Lei Pelé estimula "jeitinho" de clube e atleta na Justiça
Não são só as propostas de mudança que ameaçam a Lei Pelé. Decisões da Justiça do Trabalho deram mais de uma interpretação à legislação, criando instabilidade na relação entre jogadores e clubes.
Há decisões judiciais contraditórias em relação ao rompimento contratual, à remuneração pela exploração da imagem dos atletas, aos direitos trabalhistas e de arena.
O ápice da confusão ocorreu no final de 2007. O TST (Tribunal Superior do Trabalho) tratou a cláusula penal, prevista na lei, como sucessora do passe, extinto pela mesma lei.
"Pondere-se que a referida cláusula foi introduzida como sucedâneo do direito ao passe, que tinha por principal beneficiário o clube a era que vinculado o atleta", afirmou o ministro do TST Caputo Bastos.
Sua tese foi aceita pela sétima turma, que julgou a favor do Palmeiras o caso contra o jogador Rodrigo França.
Foi a primeira decisão que definiu que a cláusula só valia para beneficiar o clube. Segundo advogado Heraldo Panhoca, um dos autores da Lei Pelé, há "70 outras sentenças" que estabelecem que o mecanismo vale para a rescisão dos dois lados.
A Justiça do Trabalho também ainda não chegou a um consenso sobre os contratos de direito de imagem. São acordos cíveis entre o clube e jogador.
Em tese, regulam a exploração da imagem do atleta pelo clube. Na prática, são usados também para evitar tributação sobre o salário --na medida em que parte da remuneração não está prevista na carteira profissional, mas no contrato cível.
Advogados de atletas alegam, em ações, que o contrato é uma fraude à lei e pedem direitos trabalhistas sobre seus valores. E clubes alegam que é um mecanismo usualmente requerido pelos atletas, para safarem-se de parte do imposto de renda.
"Leandro Amaral apresentou contrato trabalhista de R$ 20 mil, menos que oferecemos a ele, para justificar a ida ao Fluminense. O resto era pago pelo patrocinador. É fraude", disse o vascaíno Eurico Miranda.

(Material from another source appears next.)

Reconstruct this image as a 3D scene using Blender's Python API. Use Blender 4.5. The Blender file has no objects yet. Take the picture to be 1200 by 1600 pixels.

"Neste caso, acho correto porque o contrato não é feito com o clube, com a empresa, que fica com a imagem do atleta", discordou o advogado Luis Roberto Leven Siano. "Não há uma regra geral, mas a situação deve ser avaliada caso a caso. A fraude se configura quando o clube assina contrato com o atleta e não explora sua imagem", disse Domingos Zainaghi, professor da PUC-SP.
Dagoberto dos Santos, gerente de planejamento do Santos, discorda. "Se uma emissora de TV pode contratar um profissional só para a concorrência não tê-lo, o clube também pode pactuar exploração da imagem com um jogador e não fazê-lo", disse, comparando atletas profissionais a atores televisivos.
Para se precaver, conforme relatou o são-paulino João Paulo de Jesus Lopes, clubes procuram efetivamente usar as imagens dos atletas. No Corinthians, por exemplo, os atletas são obrigados a usar a camisa do clube em programas de TV.
O direito de arena é outra questão polêmica. Pela lei, jogadores têm direito a 20% dos contratos de transmissão de eventos esportivos. Mas ganham 5%, por acordo sindical.
Direitos trabalhistas de jogadores têm jurisprudência mais consolidada, mas não são unanimidade - há, por exemplo, pleitos de hora extra pela concentração e pré-temporada.
"Mudanças sucessivas criam insegurança jurídica. É ruim para o futebol como negócio a ausência de normas consolidadas uma década depois da Lei Pelé", disse o advogado do Corinthians, Luis Felipe Santoro.
Luiz de Carvalho Ramos Advogado26/03/2008 14:10
Se a lei está desservindo ao fim a que se propôs, nada mais consentâneo do que ajustá-la aos reclamos da realidade. O que não podemos, sob pena de nos tornarmos coniventes com o desvario, é ignorarmos os danos que essa lei tem causado à segurança jurídica, que estamos obrigados a atalaiá-la para impedir os avanços das incongruências de um texto legal desconexo. Portanto, promovamos as providências saneadoras no sentido de tornar incontroversa a legilação em comento, reinserindo-a no contexto do ordenamento jurídico pátrio.